The metal ended the week about three per cent higher, which marked the biggest gain since the week of January 10. Rising investment demand also underpinned the market, as holdings of the world's largest gold-backed exchange-traded fund, SPDR Gold Trust – often referred to by its GLD stock symbol – rose to a record of more than 1,100 tonnes.

New York-listed GLD also increased its holdings by nearly 10 tonnes to a record 1,140.433 tonnes on Thursday, its biggest one-day climb since September.

Other precious metals also climbed, with silver rising with gold to $18.41 an ounce, the loftiest price since January 20. It was last at $18.35 an ounce against $18.04 on Thursday.

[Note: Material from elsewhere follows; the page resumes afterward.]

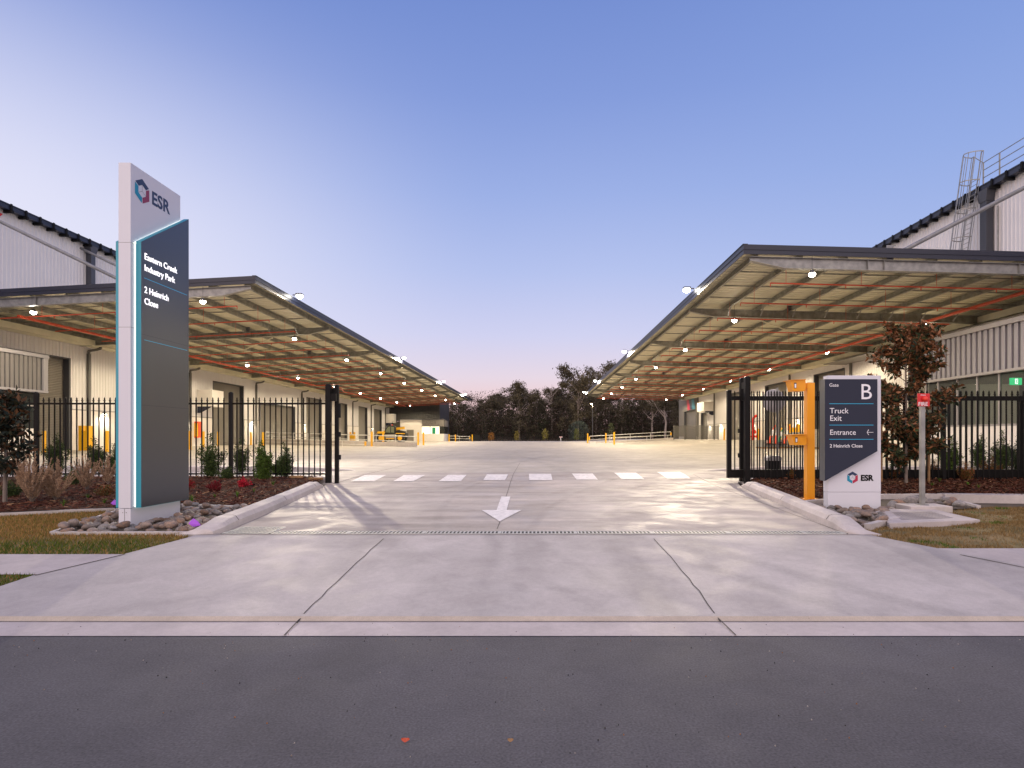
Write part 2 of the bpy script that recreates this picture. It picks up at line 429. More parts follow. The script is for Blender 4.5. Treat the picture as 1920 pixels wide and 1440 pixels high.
GY = 7.52
yard_l, yard_r = -28.9, 23.5
KL = [G(362,1008), G(372,1006), G(390,1001), G(437,990), G(488,973), G(529,947+9), G(601,919)]   # driveway edge, left
KL = [(-4.38,7.50),(-4.18,7.56),(-4.12,7.75),(-4.32,9.2),(-4.62,11.0),(-4.95,12.9),(-5.22,14.3)]
KR = [(4.13,7.50),(3.98,7.60),(3.98,7.80),(4.17,9.2),(4.45,11.0),(4.72,12.9),(4.93,14.3)]
AL = [G(350,1009), G(230,1040), G(60,1080), G(0,1100), G(-150,1134)]
AR = [G(1627,1003), G(1755,1028), G(1925,1062), G(2080,1096), G(2240,1134)]
apron = [(-9.5,4.76)]+AL[::-1]+[(KL[0][0],GY),(KR[0][0],GY)]+AR+[(9.5,4.76)]
sheet('driveway_apron', apron, 0.004, 'apron_concrete', 1.5)
drive = KL+[(-5.3,15.0),(-7.2,17.8),(7.2,17.8),(5.1,15.0)]+KR[::-1]
drive = [p for p in drive]
sheet('driveway', drive, 0.004, 'drive_concrete', 1.5)
sheet('yard', [(-60,17.8),(60,17.8),(60,112),(-60,112)], 0.004, 'yard_concrete', 3.0)
sheet('service_strip', [(-60,15.5),(-5.62,15.5),(-7.2,17.8),(-60,17.8)], 0.006, 'path_concrete', 2)
sheet('service_strip', [(5.4,15.5),(60,15.5),(60,17.8),(7.2,17.8)], 0.006, 'path_concrete', 2)
p0 = G(100,1039)[1]; p1 = G(100,1077)[1]
sheet('footpath', [(-40,p1),(AL[2][0]+.02,p1),(AL[1][0]+.02,p0),(-40,p0)], 0.0, 'path_concrete', 2)
q0 = G(1800,1028)[1]
sheet('footpath', [(AR[2][0],p1+.25),(40,p1+.25),(40,q0),(AR[1][0]-.02,q0)], 0.0, 'path_concrete', 2)
# verge lawn under everything on both sides
def lawnz(x, y):
    z = gz(x, y)
    if x > 4.5: z += .10*ss((x-5.6)/1.2)*math.exp(-((y-7.8)/.55)**2)*ss((9.5-x)/1.5)
    return z-.012
LAWN_L = [(-30,4.76),(-8.8,4.76)]+[(a-.0,b) for a, b in AL[::-1]]+[(KL[0][0]-.1,GY),(-4.5,8.2),(-4.9,10.3),(-30,10.3)]
LAWN_R = [(30,4.76),(8.8,4.76)]+AR[::-1]+[(KR[0][0]+.1,GY),(4.5,8.2),(4.9,10.35),(30,10.35)]
sheet('lawn_bed', LAWN_L, 0.0, 'lawn_soil', .5, lawnz); sheet('lawn_bed', LAWN_R, 0.0, 'lawn_soil', .25, lawnz)

# saw-cut joints, each with real width
def strip(name, pts, w, m, off=.008, label=None):
    mb = MB()
    for (x0, y0), (x1, y1) in zip(pts, pts[1:]):
        L_ = math.hypot(x1-x0, y1-y0); k = max(1, int(L_/.6)); nx, ny = -(y1-y0)/L_*w/2, (x1-x0)/L_*w/2
        for j in range(k):
            a = j/k; b = (j+1)/k; ax, ay, bx, by = x0+(x1-x0)*a, y0+(y1-y0)*a, x0+(x1-x0)*b, y0+(y1-y0)*b
            mb.quad((ax-nx,ay-ny,gz(ax,ay)+off),(bx-nx,by-ny,gz(bx,by)+off),(bx+nx,by+ny,gz(bx,by)+off),(ax+nx,ay+ny,gz(ax,ay)+off))
    return structure(mb.build(name, m, fix=True))
def wob(a, b, n=6, s=.012):
    r = []
    for i in range(n+1): t = i/n; r.append((a[0]+(b[0]-a[0])*t+(random.uniform(-s, s) if 0 < i < n else 0), a[1]+(b[1]-a[1])*t))
    return r
strip('pavement_joint', wob(G(557,1170), G(640,1084))+wob(G(640,1084), G(719,1011))[1:], .009, 'joint')
strip('pavement_joint', wob(G(1351,1168), G(1293,1087))+wob(G(1293,1087), G(1226,1011))[1:], .009, 'joint')
strip('pavement_joint', [G(533,1193), G(562,1162)], .010, 'joint', .008)
strip('pavement_joint', [G(1380,1193), G(1346,1160)], .010, 'joint', .008)
strip('pavement_joint', [(KL[0][0]-.15,GY-.03),(KR[0][0]+.15,GY-.03)], .009, 'joint')
strip('pavement_joint', [(AL[1][0]+.03,AL[1][1]), (AL[2][0]+.03,AL[2][1])], .02, 'joint')
strip('pavement_joint', [G(1800,1041), G(1925,1066)], .02, 'joint')
strip('pavement_joint', wob(G(932,993), G(946,940))+wob(G(957,905), G(975,868), 3, .02), .008, 'joint', .009)
strip('pavement_joint', wob(G(634,905), G(850,852), 5, .02), .02, 'joint', .009)
strip('pavement_joint', wob(G(1590,1003), G(1300,890), 5, .01), .010, 'joint', .009)
strip('pavement_joint', [(-120,4.697),(120,4.697)], .008, 'joint', .008)
for yy in (23, 31, 40, 52): strip('pavement_joint', [(-28, yy), (23, yy)], .02, 'joint', .009)
# tyre marks on the apron (rubber left on the concrete)
# painted arrow and crossing blocks
def poly_mark(name, pts, m, label, cat, group=None, off=.012):
    return tag(sheet(name, pts, off, m, .5, kind=None), label, cat, group)
tip = G(937,979); tail = G(957,932)
ax = tip[0]; ay0 = tip[1]; ay1 = tail[1]; hy = G(940,958)[1]; sk = (tail[0]-tip[0]-.05)*0
def AP(px, py): return G(px, py)
poly_mark('direction_arrow', [AP(937,979),AP(978,957.5),AP(950,957.5),AP(957,932),AP(940,932),AP(931,957.5),AP(903,957.5)], 'paint_white',
          'white painted arrow pointing to the street in the middle of the driveway', 'road marking')
blocks = [((657,903),(702,903),(724,891.5),(684,891.5)),((737,903),(775,903),(797,891.5),(757,891.5)),((822,903),(864,903),(875,891),(840,891)),
          ((906,901),(947,901),(953,890),(913,890)),((992,901),(1036,901),(1033,889),(992,889)),((1081,900),(1121,900),(1111,888.5),(1072,888.5)),
          ((1165,899),(1208,899),(1192,887),(1151,887)),((1251,898),(1295,898),(1275,885.5),(1231,885.5))]
ordn = ['first','second','third','fourth','fifth','sixth','seventh','eighth','ninth','tenth','eleventh','twelfth','thirteenth','fourteenth']
for i, b in enumerate(blocks):
    poly_mark('crossing_block', [G(*p) for p in b], 'paint_white', f'white painted crossing block, {ordn[i]} from the left gate post', 'road marking', 'white blocks of the crossing in the gateway')

# ------------------------------------------------------------------ trench grates
mat('grate_steel', (.42, .43, .42), .6)
def grate_seg(x0, x1, y0, y1, name='trench_grate', diamond=False):
    mb = MB(); zt = gz(0, (y0+y1)/2)+.012
    f = .012
    mb.box(x0, x1, y0, y0+f, zt-.02, zt).box(x0, x1, y1-f, y1, zt-.02, zt).box(x0, x0+.02, y0+f, y1-f, zt-.02, zt-.001).box(x1-.02, x1, y0+f, y1-f, zt-.02, zt-.001)
    x = x0+.04
    while x < x1-.03: mb.box(x, x+(.012 if diamond else .022), y0+f, y1-f, zt-.018, zt-.002); x += .05
    if diamond:
        y = y0+.04
        while y < y1-.03: mb.box(x0+.02, x1-.02, y, y+.008, zt-.016, zt-.004); y += .05
    return mb.build(name, 'grate_steel')
structure(strip('drain_channel', [(-4.1,7.652),(4.0,7.652)], .195, 'black_matte', .007))
xx = -3.45; k = 0
while xx < 3.95:
    o = grate_seg(xx+.004, min(xx+.99, 3.98)-.004, 7.555, 7.75)
    tag(o, f'trench grate segment across the driveway mouth, {ordn[k]} from the wide grate', 'drain grate', 'segments of the trench grate'); k += 1; xx += .99
structure(strip('drain_channel', [(-4.1,7.83),(-3.5,7.83)], .5, 'black_matte', .0065))
tag(grate_seg(-4.08, -3.48, 7.56, 8.1, 'wide_grate', True), 'wide square galvanised grate at the left end of the trench drain', 'drain grate')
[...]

Spot gold peaked at a four-month high at $1,164.35 an ounce, the firmest since December 8. June gold futures settled up $9 at $1,161.90 an ounce on the Comex division of the New York Mercantile Exchange.

Gold investors took heart on a euro rally after a European Union source said euro zone leaders had reached a deal on terms of a possible emergency loan to help Greece manage a worsening debt crisis. Potential currency volatility also increases bullion's appeal. In addition to a choppy euro, New York Times also reported this week that China was close to announcing a shift in currency policy, a sign that Beijing could let the value of the yuan rise.

Gold has benefited from a flight to hard assets amid persistent concerns over the fiscal health of debt-laden Greece and other smaller euro zone economies such as Portugal, Italy and Ireland, helping it shrug off dollar strength this week.

Fitch Ratings on Friday cut Greece's credit ratings by two notches and signalled further downgrades are possible, citing the intensification of fiscal challenges in the debt-ridden country.